Detail of MCA Window No. 1

Detail of MCA Window No. 2

The Product

POP!NK worked directly with Vides at every stage of the printing process, ensuring “Window no. 1” and “Window no. 2” retained all the detail and character of the original Forever Hallway paintings. Vides signed all 200 numbered copies and 25 artist proof editions, and after the MCA imprinted its chop mark, the prints went on sale, with framed copies prominently displayed inside the museum’s Near North Side storefront. The entire run sold out before the installation closed.

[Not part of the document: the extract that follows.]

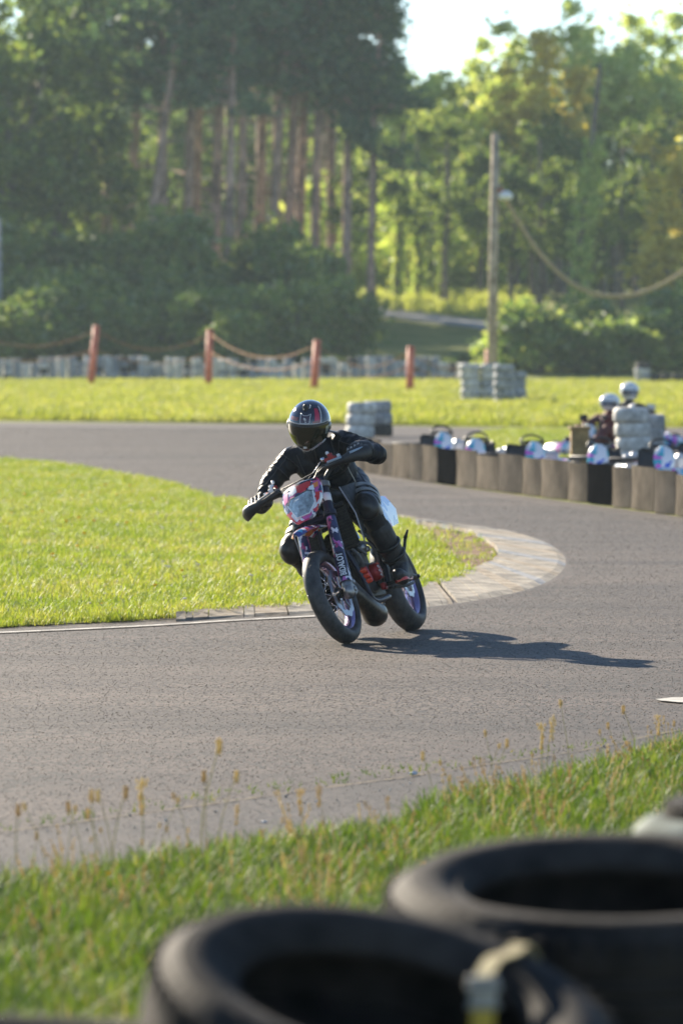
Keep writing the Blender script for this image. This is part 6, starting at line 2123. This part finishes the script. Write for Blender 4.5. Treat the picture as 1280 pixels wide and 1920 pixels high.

“Framing the prints meant patrons could walk up to see the gloss, and at a distance, they could see the backgrounds, the landscape and the architectural features,” Readel says. “As a patron of the MCA, and as a collaborator with them and with Josh, it was fun seeing something that we had done in that setting. It felt like a kind of a reverence for the work we did — appreciation, too.”

The MCA wasn’t alone in its appreciation of POP!NK’s efforts. 

“Giving people outside of [the museum’s] doors an opportunity to acquire a fine artwork means more to me than anything else,” Vides says. “That is what I [came to the MCA] to do.”